Long Marine Lab seawater intake repair wins environmental engineering award

Divers are lifted from the ocean at sunrise after working through the night during a low tide. (Photo by Phil Boutelle)

The seawater intake repair project at the UC Santa Cruz Long Marine Lab was named the 2021 Environmental Engineering Project of the Year for the American Society of Civil Engineers, San Francisco Section.

The $1.1 million project began in fall 2019 and was scheduled to take three months but was delayed by high surf. It required divers who could only work during minus tides at the base of a 30-foot coastal cliff. Work began again in summer of 2020 but was delayed again by the Aug. 16, 2020 lightning storm and subsequent CZU Lightning Complex Fire. The project was finally completed last September. 

The seawater intake system can deliver up to 1,000 gallons a minute to labs to UCSC’s Coastal Campus and nearby labs operated by state and federal agencies. The intake structure is located in a small pocket beach and had been damaged by corrosion and heavy wave action. 

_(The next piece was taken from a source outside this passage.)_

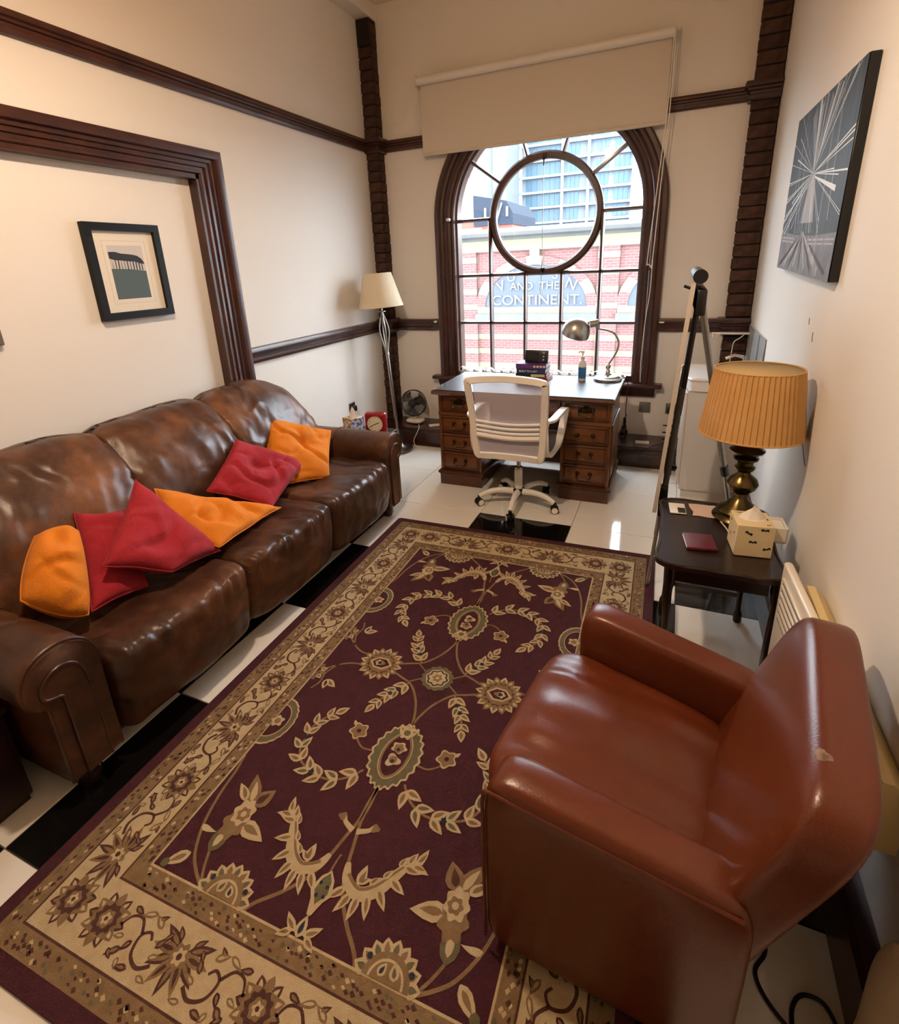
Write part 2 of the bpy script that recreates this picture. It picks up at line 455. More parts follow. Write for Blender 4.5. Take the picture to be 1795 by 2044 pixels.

Nine separate federal, state and local regulatory agencies were involved in the permitting process. A seawater repair project of that kind had never been done before, said project manager Phil Boutelle from UCSC’s Physical Planning Development and Operations office.

The project will be recognized at the ASCE’s annual awards section meeting Sept. 23. It earlier was selected as environmental project of the year by the Monterey Bay chapter of the American Public Works Association.